SOURCE EXCERPT
^^^^^^^^^^^^^^^^

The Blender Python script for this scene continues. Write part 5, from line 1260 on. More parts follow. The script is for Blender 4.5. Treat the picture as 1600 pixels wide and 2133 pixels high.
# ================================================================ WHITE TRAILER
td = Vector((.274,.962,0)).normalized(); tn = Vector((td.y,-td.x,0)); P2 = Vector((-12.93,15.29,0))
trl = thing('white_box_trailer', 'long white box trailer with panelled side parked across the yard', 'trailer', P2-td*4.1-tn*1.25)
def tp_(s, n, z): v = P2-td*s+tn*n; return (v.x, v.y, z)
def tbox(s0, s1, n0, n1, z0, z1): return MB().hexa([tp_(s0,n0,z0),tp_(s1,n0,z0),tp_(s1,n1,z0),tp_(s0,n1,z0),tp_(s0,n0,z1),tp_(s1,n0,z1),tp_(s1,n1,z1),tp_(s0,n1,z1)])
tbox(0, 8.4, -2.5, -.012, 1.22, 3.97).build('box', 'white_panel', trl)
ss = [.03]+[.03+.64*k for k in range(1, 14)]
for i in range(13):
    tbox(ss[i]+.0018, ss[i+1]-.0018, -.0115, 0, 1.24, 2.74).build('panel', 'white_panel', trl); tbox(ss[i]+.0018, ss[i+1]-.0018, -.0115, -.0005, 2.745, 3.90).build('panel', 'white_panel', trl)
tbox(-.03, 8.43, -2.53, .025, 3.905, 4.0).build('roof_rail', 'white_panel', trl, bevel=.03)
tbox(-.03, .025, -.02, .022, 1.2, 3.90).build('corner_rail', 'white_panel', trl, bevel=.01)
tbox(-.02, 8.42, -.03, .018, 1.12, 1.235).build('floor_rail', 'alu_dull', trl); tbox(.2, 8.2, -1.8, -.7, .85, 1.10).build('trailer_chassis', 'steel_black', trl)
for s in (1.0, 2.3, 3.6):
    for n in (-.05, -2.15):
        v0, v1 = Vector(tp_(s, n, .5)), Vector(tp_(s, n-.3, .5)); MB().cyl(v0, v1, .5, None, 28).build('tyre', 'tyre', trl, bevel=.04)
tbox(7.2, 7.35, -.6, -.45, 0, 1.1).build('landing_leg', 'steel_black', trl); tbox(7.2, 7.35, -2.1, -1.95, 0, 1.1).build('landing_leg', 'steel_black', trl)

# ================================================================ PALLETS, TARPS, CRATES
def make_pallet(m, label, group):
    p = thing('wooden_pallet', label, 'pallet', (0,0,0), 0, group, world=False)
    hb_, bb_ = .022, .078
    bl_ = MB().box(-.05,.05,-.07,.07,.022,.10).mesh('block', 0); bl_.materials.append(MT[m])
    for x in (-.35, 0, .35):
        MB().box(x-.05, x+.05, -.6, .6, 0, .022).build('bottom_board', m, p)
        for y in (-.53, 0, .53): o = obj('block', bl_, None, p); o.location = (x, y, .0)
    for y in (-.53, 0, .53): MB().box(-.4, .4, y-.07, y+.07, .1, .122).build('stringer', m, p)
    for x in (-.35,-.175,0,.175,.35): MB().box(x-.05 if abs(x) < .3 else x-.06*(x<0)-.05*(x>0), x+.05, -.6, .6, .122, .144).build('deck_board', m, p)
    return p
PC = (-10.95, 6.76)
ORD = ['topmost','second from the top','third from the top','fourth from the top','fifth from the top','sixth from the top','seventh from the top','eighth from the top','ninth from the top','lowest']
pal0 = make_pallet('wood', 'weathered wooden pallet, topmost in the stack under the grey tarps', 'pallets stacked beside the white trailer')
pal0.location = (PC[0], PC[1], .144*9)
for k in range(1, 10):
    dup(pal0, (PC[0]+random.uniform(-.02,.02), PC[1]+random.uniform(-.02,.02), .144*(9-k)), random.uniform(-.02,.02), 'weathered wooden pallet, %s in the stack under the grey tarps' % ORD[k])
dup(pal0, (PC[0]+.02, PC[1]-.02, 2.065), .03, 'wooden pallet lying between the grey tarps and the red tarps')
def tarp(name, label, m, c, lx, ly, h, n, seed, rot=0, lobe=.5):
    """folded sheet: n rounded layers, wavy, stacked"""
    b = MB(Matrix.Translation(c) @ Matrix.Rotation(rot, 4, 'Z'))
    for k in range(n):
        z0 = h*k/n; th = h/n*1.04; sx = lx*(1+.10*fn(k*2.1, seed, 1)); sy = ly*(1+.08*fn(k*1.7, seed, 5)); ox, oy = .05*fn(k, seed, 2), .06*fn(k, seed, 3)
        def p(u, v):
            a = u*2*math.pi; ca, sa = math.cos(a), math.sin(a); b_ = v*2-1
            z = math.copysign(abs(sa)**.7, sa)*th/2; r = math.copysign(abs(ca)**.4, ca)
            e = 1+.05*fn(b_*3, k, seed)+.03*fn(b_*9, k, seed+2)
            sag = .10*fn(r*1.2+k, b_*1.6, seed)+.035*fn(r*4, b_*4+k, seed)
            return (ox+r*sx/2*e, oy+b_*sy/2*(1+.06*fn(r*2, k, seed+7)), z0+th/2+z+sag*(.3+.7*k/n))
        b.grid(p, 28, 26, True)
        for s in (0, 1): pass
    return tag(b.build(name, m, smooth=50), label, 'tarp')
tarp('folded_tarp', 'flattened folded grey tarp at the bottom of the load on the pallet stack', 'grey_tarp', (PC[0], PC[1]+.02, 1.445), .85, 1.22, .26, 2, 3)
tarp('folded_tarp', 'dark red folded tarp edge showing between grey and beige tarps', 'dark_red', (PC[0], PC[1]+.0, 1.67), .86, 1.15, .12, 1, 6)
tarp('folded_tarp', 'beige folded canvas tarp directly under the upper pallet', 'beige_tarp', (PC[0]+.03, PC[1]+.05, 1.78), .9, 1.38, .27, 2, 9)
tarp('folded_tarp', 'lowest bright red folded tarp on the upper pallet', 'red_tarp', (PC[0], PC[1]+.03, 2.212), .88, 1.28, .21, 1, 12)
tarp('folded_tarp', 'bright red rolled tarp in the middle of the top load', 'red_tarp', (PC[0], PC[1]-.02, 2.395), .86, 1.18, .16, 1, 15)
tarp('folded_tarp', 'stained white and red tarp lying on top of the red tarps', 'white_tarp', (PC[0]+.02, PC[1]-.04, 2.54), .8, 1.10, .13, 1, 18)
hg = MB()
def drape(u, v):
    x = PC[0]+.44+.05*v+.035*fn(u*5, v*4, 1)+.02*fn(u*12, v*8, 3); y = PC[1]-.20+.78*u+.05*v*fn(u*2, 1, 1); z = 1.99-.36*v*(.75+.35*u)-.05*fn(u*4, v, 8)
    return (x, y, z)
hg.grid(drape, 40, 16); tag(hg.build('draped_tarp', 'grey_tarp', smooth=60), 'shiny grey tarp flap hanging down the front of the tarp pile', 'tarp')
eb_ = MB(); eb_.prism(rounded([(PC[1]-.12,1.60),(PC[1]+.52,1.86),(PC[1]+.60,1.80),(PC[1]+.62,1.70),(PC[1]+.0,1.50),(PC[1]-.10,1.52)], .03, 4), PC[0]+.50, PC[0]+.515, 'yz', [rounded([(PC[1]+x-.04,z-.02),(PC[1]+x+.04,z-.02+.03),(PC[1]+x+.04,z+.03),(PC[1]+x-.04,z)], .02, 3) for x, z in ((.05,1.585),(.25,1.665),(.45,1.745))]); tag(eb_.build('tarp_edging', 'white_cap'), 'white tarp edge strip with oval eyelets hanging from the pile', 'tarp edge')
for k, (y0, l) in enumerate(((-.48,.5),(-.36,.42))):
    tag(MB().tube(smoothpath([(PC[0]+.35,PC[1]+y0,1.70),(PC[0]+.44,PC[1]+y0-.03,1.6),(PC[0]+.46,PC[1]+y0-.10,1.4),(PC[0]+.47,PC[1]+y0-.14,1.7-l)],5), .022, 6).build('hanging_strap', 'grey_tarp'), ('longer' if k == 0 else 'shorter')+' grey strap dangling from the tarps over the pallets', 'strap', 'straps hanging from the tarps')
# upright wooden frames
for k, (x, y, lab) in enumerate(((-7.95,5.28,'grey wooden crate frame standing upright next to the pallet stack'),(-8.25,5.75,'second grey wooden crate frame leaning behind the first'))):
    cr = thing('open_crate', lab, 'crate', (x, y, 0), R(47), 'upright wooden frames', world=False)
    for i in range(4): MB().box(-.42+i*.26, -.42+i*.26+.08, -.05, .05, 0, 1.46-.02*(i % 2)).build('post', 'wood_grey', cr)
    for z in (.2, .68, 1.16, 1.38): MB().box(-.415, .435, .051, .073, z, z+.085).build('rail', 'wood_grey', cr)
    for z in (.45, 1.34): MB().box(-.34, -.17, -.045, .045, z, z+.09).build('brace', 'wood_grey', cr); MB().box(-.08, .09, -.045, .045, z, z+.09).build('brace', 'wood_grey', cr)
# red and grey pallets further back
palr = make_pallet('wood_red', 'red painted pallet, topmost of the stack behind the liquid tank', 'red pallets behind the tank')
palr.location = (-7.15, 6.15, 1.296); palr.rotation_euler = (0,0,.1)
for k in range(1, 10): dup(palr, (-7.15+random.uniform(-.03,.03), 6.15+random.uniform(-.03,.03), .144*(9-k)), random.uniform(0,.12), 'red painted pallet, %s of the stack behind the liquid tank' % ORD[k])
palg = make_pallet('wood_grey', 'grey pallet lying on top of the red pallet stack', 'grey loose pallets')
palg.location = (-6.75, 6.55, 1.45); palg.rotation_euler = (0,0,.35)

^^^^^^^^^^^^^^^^

WHAT YOU NEED TO DO
Only the lines from the opening of the material through the line with "-1.95, 0, 1.1).build('landing_leg', 'steel_black', trl)" should be echoed, exactly as written.

RESPONSE
The Blender Python script for this scene continues. Write part 5, from line 1260 on. More parts follow. The script is for Blender 4.5. Treat the picture as 1600 pixels wide and 2133 pixels high.
# ================================================================ WHITE TRAILER
td = Vector((.274,.962,0)).normalized(); tn = Vector((td.y,-td.x,0)); P2 = Vector((-12.93,15.29,0))
trl = thing('white_box_trailer', 'long white box trailer with panelled side parked across the yard', 'trailer', P2-td*4.1-tn*1.25)
def tp_(s, n, z): v = P2-td*s+tn*n; return (v.x, v.y, z)
def tbox(s0, s1, n0, n1, z0, z1): return MB().hexa([tp_(s0,n0,z0),tp_(s1,n0,z0),tp_(s1,n1,z0),tp_(s0,n1,z0),tp_(s0,n0,z1),tp_(s1,n0,z1),tp_(s1,n1,z1),tp_(s0,n1,z1)])
tbox(0, 8.4, -2.5, -.012, 1.22, 3.97).build('box', 'white_panel', trl)
ss = [.03]+[.03+.64*k for k in range(1, 14)]
for i in range(13):
    tbox(ss[i]+.0018, ss[i+1]-.0018, -.0115, 0, 1.24, 2.74).build('panel', 'white_panel', trl); tbox(ss[i]+.0018, ss[i+1]-.0018, -.0115, -.0005, 2.745, 3.90).build('panel', 'white_panel', trl)
tbox(-.03, 8.43, -2.53, .025, 3.905, 4.0).build('roof_rail', 'white_panel', trl, bevel=.03)
tbox(-.03, .025, -.02, .022, 1.2, 3.90).build('corner_rail', 'white_panel', trl, bevel=.01)
tbox(-.02, 8.42, -.03, .018, 1.12, 1.235).build('floor_rail', 'alu_dull', trl); tbox(.2, 8.2, -1.8, -.7, .85, 1.10).build('trailer_chassis', 'steel_black', trl)
for s in (1.0, 2.3, 3.6):
    for n in (-.05, -2.15):
        v0, v1 = Vector(tp_(s, n, .5)), Vector(tp_(s, n-.3, .5)); MB().cyl(v0, v1, .5, None, 28).build('tyre', 'tyre', trl, bevel=.04)
tbox(7.2, 7.35, -.6, -.45, 0, 1.1).build('landing_leg', 'steel_black', trl); tbox(7.2, 7.35, -2.1, -1.95, 0, 1.1).build('landing_leg', 'steel_black', trl)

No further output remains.